Saffo (Ereso, Lesbo 650? - 590? a.C.), poetessa greca, forse l’esponente di maggior rilievo della lirica monodica d’età arcaica. Di famiglia aristocratica, sposa del mercante Cercila di Andro, ebbe una figlia – chiamata Cleide – cui accenna affettuosamente nei suoi componimenti. Rilevante fu il ruolo attivo di Saffo all’interno dei tiasi, comunità femminili associate al culto di Afrodite e dedicate alla formazione culturale delle abitanti dell’isola di Lesbo: il coinvolgimento della poetessa in esperienze amorose di tipo omosessuale con le ragazze del tiaso rientrava in una prospettiva del tutto normale per la morale greca del tempo e le sue implicazioni pedagogiche.
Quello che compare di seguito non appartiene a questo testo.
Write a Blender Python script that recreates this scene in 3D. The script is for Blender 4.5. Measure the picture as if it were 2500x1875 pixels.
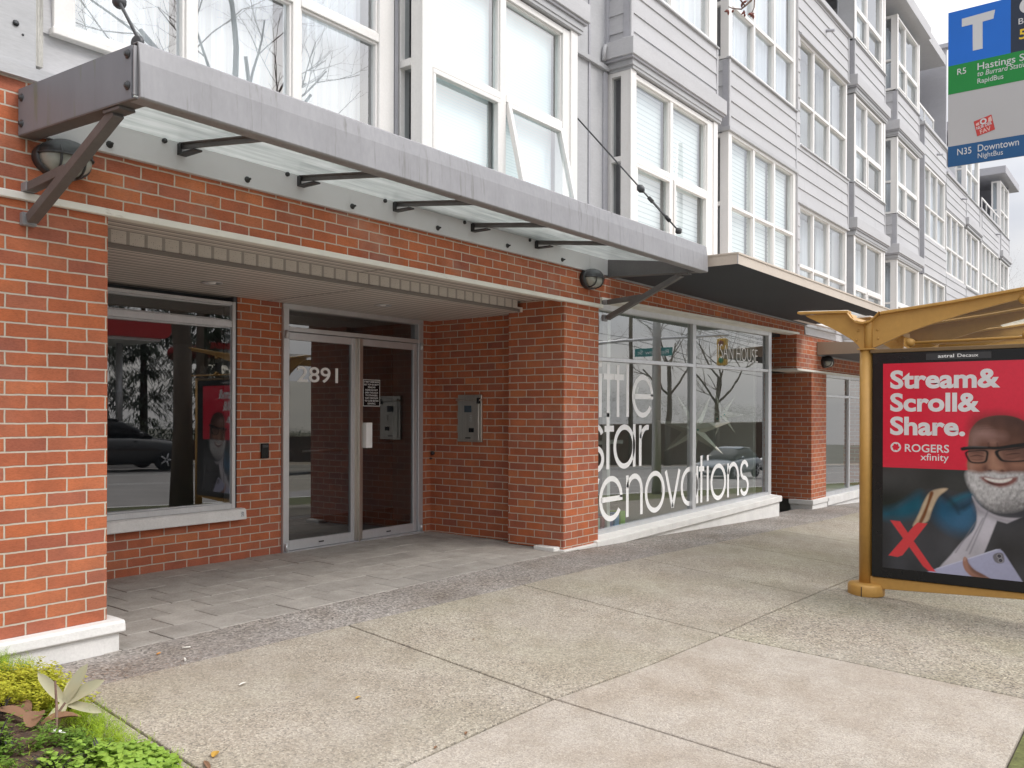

Delle numerose composizioni poetiche di Saffo, che vennero raggruppate in nove libri dai grammatici alessandrini in base alla loro struttura metrica, resta piuttosto poco: perlopiù citazioni da altri autori antichi o frammenti di papiri. Ciò è sufficiente tuttavia per identificare la sua lingua nella variante eolica e il suo stile nel modello omerico; per capire generi letterari che le furono più congeniali (tra gli altri: ode, epitalamio, inno), e i contenuti più frequentemente espressi nelle sue poesie. A questo proposito, spiccano l’amore in tutta la sua complessa fenomenologia (dall’innamoramento alla gelosia), gli affetti familiari (per il fratello e la figlia), l’amicizia, la bellezza della natura (celebri alcuni suoi “notturni”), le invocazioni alla divinità (prima fra tutte Afrodite, cui dedica il famoso frammento 1). In tutti i casi, però, ciò che caratterizza in senso innovativo Saffo rispetto alle precedenti esperienze della letteratura greca è la fortissima componente di soggettivismo e autobiografismo: la ”cosa più bella“ del mondo, come la stessa Saffo dice (frammento 16), non è infatti ”né una schiera di fanti, né di cavalieri, né di navi” – cioè i valori “oggettivamente” guerrieri esaltati dalle generazioni precedenti – ma semplicemente ”ciò che si ama“.